I am trying to understand the mathematics underneath the poisson.test function in the stats package in R. I am using it to compute a p-value when comparing a sample of data against another poisson rate; not another sample of data.
I've looked up the documentation around this but I cannot find anything which outlines the mathematics of the test itself, only how it is used. If anyone is able to help, or point me in the right direction I'd be greatly appreciative.
When you say "another Poisson rate" ... if that other Poisson rate is derived from data then you are comparing data with data.
I'll assume you mean against some prespecified/theoretical rate (i.e. that you're performing a one-sample test).
You didn't state whether you were doing a one-tailed or two-tailed test. I'll discuss both
What it's doing is using the Poisson distribution with the specified rate you're testing against, and then computing the tail area "at least as extreme" (in the direction of the alternative) as the sample you got.
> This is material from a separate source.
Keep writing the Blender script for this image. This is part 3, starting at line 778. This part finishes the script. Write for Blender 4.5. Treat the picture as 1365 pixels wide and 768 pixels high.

e.g. consider a one-tailed test; $H_0: \mu \leq 8.5$ vs $H_1: \mu > 8.5$ and the observed Poisson count of 14. Then we can compute that the upper tail at and above 14 has 0.0514 of the probability - e.g.:
> 1-ppois(13,8.5)
[1] 0.05141111
(I realize this is not the best way to compute this in R - we should use the lower.tail argument instead - but wanted to make it more transparent to readers less familiar with R; by comparison ppois(13,8.5,lower.tail=FALSE) looks like an off-by-one error)
This calculation agrees with poisson.test:
> poisson.test(14,r=8.5,alt="greater")
Exact Poisson test
data: 14 time base: 1
number of events = 14, time base = 1, p-value = 0.05141
alternative hypothesis: true event rate is greater than 8.5
95 percent confidence interval:
8.463938 Inf
sample estimates:
event rate
14
With a two-tailed test it sums those values with equal or lower probability (i.e. as with typical Fisher-style exact tests, it uses the likelihood under the null to identify what's "more extreme"):
The probability of a 14 with Poisson mean 8.5 is about 0.024 and in the left tail the largest x-value with probability no larger occurs at 3, so the probabilities of 0,1,2 and 3 are added in:
> 1-ppois(13,8.5)+ppois(3,8.5)
[1] 0.08152019
check against the output:
> poisson.test(14,r=8.5)
Exact Poisson test
data: 14 time base: 1
number of events = 14, time base = 1, p-value = 0.08152
alternative hypothesis: true event rate is not equal to 8.5
95 percent confidence interval:
7.65393 23.48962
sample estimates:
event rate
14
R code is publicly available -- you can check the code; in this case it bears out what I said above.
Glen's answer notes that you can check the code for this function, but I'm not sure if you know how to do this, so I'll augment his answer by showing you how. To check the code, just load the relevant library and type in the function name without any arguments:
library(stats)
poisson.test
function (x, T = 1, r = 1, alternative = c("two.sided", "less",
"greater"), conf.level = 0.95)
{
...some code here...
PVAL <- ...some code...
...more code here...
structure(list(statistic = x, parameter = T, p.value = PVAL,
conf.int = CINT, estimate = ESTIMATE, null.value = r,
alternative = alternative, method = "Exact Poisson test",
data.name = DNAME), class = "htest")
}
}
<bytecode: 0x0000000019efa180>
<environment: namespace:stats>
You will see from the code that the poisson.test function creates a htest object (a list that is classed as a hypothesis test) containing calculations for the test statistic, p-value, and confidence interval. The code is quite long, but a lot of it can be ignored. The parts of interest are the code to calculate the test statistic and p-value, which are about 12-15 lines of code each. You might be able to walk through it and see how each of these objects is calculated, which will tell you the mathematics they are using. This will augment Glen's answer, which confirms the output of the test in a particular case.